Juve hat zwar nichts mit dem AS Rom zu tun, aber es war irgendwie eine England-Italien-Sache und wurde auf das Spiel gegen Turin übertragen. 

   „Den ganzen Tag über hatte sich die Atmosphäre in der Brüsseler Innenstadt aufgeheizt. In Bars und Restaurants und auf den großen Plätzen kam es immer wieder zu Übergriffen. Leuchtraketen wurden hin- und hergeschossen, die Stimmung wurde immer feindlicher. Aber dass es zu so einer Katastrophe kommen würde, hätte niemand ahnen können. 

   „Ich sehe Grahams Gesicht noch heute die Erschütterung an, wenn er davon spricht. Es war die schwärzeste Nacht des europäischen Fußballs, der Tiefpunkt der an üblen Momenten nicht gerade kurzen Geschichte britischer Hooligans. Als bekennender Liverpool- und England-Anhänger schämte ich mich sehr, so wie alle Reds-Fans. Wir hatten Schuld auf uns geladen, und die wog schwer. Ausgerechnet Liverpool! Die Fans des LFC galten bis dahin in Europa als feierfreudig, aber friedlich. Jahr für Jahr waren sie auf dem Kontinent unterwegs gewesen, und es hatte nie großen Ärger gegeben. Der Schock, die Trauer und die Verbitterung saßen tief, vor allem in Italien und bei Juventus Turin. 

   Zwanzig Jahre danach war das immer noch deutlich zu spüren, als am 5. April 2005 die beiden Mannschaften im Viertelfinale der Champions League erstmals wieder gegeneinander antraten, diesmal an der Anfield Road. Ich stand an meinem Platz im Stadion, Main Stand, und sah, wie die Liverpool-Fans vor dem Spiel über eine ganze Stadionseite hinweg eine riesige Choreografie ausbreiteten. Mit großen Buchstaben stand da geschrieben: „WE ARE SORRY!“ 

   Daraufhin drehten sich alle im Juve-Block gleichzeitig und geschlossen um und zeigten uns den Rücken. 

   Noch heute bin ich fassungslos, dass es zu der Tragödie in Brüssel kommen konnte. 

   Die Veranstalter haben sicherlich katastrophale Fehler gemacht, das Stadion war baufällig und hätte niemals für ein solches Spiel zugelassen werden dürfen. 

   Korrupte Mitarbeiter des belgischen Fußballverbands hatten Tickets für den gesamten Block Z, direkt neben den Engländern, zu Schwarzmarktpreisen an Italiener verkauft, die dort natürlich niemals hätten stehen dürfen.
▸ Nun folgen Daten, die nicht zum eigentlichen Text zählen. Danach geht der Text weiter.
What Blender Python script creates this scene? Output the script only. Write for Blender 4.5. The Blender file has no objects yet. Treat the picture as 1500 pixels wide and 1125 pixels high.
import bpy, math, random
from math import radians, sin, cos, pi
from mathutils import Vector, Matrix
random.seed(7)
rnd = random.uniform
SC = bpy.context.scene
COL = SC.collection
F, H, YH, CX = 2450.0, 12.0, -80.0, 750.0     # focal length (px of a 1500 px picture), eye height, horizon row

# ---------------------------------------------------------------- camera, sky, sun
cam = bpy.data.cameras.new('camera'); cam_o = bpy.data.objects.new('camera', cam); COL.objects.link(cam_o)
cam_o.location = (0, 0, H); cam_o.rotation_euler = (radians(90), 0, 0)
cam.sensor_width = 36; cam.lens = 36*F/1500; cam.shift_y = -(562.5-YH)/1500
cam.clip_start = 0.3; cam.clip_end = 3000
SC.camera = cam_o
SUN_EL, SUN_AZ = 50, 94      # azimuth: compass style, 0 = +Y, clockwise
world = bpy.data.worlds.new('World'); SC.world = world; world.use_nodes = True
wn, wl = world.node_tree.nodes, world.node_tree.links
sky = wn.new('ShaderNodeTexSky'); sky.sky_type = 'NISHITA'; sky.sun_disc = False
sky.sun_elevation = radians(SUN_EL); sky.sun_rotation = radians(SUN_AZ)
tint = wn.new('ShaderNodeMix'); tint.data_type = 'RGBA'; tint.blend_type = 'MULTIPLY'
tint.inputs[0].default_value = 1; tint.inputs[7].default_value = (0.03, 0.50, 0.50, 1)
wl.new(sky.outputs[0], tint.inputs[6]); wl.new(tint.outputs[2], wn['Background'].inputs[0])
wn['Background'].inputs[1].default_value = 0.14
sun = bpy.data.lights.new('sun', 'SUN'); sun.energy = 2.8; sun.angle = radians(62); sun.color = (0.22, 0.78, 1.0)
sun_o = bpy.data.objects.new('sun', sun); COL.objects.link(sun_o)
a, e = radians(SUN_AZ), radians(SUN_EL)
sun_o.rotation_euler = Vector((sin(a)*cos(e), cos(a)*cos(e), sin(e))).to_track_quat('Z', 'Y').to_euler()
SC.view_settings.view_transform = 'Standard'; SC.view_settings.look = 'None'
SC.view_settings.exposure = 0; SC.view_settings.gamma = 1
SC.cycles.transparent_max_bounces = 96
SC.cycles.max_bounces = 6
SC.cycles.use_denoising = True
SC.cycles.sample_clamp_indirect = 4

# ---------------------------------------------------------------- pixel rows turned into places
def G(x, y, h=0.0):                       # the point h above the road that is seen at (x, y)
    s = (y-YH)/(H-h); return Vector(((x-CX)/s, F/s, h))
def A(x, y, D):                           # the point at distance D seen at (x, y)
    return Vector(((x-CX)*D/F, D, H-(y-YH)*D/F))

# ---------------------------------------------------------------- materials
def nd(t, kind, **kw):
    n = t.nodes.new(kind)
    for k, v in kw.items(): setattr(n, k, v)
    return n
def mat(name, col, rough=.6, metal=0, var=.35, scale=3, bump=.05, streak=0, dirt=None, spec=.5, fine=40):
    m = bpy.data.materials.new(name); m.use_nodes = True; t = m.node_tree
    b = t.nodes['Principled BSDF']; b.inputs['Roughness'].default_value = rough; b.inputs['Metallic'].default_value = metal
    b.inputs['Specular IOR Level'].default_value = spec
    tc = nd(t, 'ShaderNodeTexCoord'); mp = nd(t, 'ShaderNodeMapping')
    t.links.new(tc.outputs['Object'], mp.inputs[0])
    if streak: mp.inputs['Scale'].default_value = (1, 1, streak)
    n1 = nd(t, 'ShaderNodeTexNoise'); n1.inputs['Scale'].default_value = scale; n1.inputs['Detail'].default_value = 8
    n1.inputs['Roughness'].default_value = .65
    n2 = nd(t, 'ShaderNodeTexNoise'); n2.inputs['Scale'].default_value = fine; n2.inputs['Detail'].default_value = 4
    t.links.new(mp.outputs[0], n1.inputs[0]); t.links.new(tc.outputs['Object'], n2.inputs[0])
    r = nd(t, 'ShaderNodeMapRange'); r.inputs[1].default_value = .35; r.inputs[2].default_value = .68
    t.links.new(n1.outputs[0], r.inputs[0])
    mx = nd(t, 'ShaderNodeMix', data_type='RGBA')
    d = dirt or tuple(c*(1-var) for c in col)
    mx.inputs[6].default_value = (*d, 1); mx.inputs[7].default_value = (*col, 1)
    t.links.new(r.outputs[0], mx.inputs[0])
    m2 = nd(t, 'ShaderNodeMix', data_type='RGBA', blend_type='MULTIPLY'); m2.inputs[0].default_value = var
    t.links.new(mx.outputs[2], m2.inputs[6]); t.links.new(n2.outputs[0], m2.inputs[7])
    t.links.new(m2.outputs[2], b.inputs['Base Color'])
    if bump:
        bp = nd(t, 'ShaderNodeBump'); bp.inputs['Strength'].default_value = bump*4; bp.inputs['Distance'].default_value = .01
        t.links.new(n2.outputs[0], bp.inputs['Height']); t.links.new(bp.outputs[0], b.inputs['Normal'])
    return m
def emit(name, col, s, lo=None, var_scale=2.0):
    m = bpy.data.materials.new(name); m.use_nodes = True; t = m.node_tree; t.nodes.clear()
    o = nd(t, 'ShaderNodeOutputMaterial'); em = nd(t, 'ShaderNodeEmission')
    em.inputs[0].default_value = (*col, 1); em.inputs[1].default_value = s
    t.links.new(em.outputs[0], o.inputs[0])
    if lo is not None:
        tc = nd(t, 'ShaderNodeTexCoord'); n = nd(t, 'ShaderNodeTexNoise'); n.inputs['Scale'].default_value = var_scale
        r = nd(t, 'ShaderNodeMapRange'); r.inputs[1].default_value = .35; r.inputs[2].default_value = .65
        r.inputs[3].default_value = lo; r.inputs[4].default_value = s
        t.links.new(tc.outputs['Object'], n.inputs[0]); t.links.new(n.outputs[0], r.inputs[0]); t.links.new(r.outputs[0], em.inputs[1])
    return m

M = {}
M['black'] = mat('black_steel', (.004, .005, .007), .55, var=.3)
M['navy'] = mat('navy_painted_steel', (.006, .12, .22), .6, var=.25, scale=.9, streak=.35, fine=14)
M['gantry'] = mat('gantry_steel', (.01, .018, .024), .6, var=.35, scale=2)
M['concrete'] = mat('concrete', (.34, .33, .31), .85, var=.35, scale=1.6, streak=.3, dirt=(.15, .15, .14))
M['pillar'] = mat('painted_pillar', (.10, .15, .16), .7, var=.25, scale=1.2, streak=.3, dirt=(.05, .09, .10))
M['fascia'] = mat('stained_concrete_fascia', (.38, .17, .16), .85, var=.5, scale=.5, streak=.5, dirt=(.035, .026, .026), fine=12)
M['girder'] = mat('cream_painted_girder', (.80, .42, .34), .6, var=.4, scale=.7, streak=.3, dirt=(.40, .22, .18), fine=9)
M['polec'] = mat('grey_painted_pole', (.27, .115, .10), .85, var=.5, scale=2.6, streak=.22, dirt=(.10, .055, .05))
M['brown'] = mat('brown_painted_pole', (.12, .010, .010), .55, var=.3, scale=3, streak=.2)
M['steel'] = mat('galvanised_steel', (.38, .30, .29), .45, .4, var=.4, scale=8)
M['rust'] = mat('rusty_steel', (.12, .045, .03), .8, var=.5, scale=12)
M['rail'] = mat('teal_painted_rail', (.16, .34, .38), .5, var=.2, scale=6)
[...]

Ein lächerlicher Maschendrahtzaun war die einzige Trennung von einem Bereich, der eigentlich für neutrale Zuschauer aus Belgien bestimmt war – nun aber vor lauter Juve-Fans aus allen Nähten platzte. 

   Wie die Spieler es geschafft haben, zum Spiel noch anzutreten und es zu Ende zu bringen, ist mir ein Rätsel. Ob es sinnvoll war, die Partie überhaupt anzupfeifen, fällt mir schwer zu beurteilen. Vielleicht war es nötig, um Zeit zu gewinnen, bis man die Lage unter Kontrolle hatte. 

   Wenn ich bei der UEFA etwas zu sagen gehabt hätte, wäre mein Vorschlag gewesen: „Wir tun so, als wäre es ein normales Spiel, lassen ein Team absichtlich 1:0 gewinnen und bringen morgen, wenn die Sieger den Pokal zu Ehren der Toten ablehnen, eine gemeinsame Erklärung heraus.“ Dass so etwas nicht geschehen ist, werde ich nie verstehen. Die Art und Weise, wie sich die Juve-Spieler nach dem Schlusspfiff trotz der Toten so ausgelassen über den Pokalsieg freuen konnten, wirkte auf mich verstörend. Die UEFA hat sich schon damals als rückgratlose, korrupte Organisation gezeigt. 

   An diesem Abend in meinem Zimmer in Flingern beschloss ich, dass ich mit dieser Art Fußball nichts mehr zu tun haben wollte. Eine lange Zeit schaute ich mir kein Match mehr an, weder im Stadion noch im Fernsehen. Die Sache war für mich gelaufen.